I think I know the answer to the question that you won't answer and that is most likely because you charge what many would consider an extreme rate with way less overhead than a typical construction company.obi, i wasn't directing my diatribe at anyone specific. definitely not you. anyway...
i will not answer the first question.
but, will gladly address the others. i put "employees" in quotes because its quite obvious... as you explained... they weren't employees in the classic sense. i ran that operation for 3 months out of the year during the summer. the guys who worked for me were friends. i was young and dumb and all of the rules weren't followed. but, they were making 4-500/week working 20-25/hours/week for 10-12 weeks during the summer. i didn't charge the customer by the hour. i bid the job and then did the job for whatever the bid was. sometimes i made $150/hour after paying them. sometimes, $100/hour. i did have your classic other expenses though like vehicles, equipment, fuel, advertising and insurance. here's the point though....

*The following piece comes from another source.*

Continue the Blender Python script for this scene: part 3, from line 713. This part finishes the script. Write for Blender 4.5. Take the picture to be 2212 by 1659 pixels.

at least in these parts... lake region... the guys doing this type of work either bid it or actually invoice it in the range of $100-125 per man hour. much like auto body, electrician, plumber, etc... those are more in the 125-150/hour range these days. either way... assume i am running 5 guys on a construction crew at $125/hour. i pay them $25/hour (which most don't) and the actual cost of that labor after wsi, payroll, ssi, unemployment, etc... is $50/hour (which i think is steep unless i am terrible at math). that means i am making $75/hour x 5 = $375/hour. that's well north of 750k/year. now lets business expense off 50% of that cause we can "write off" (according to kramer) everything from personal side by sides to snowblowers to the wife's suburban. that means i am making 375k year running a construction company. if the lack of laborers is costing me the ability to actually work at my fullest capacity, it seems the wisest solution would be to just pay them a bit more because... in the grand scheme of things... the cost of labor is a relatively small percentage of doing business. main point: no sense nickel and diming the single most necessary asset for the company to actually make money.
Your numbers are grossly inflated for a guy to have 5 employees and clear 375 K a year. The profits you are stating do not exist, and if they do exist are extremely rare.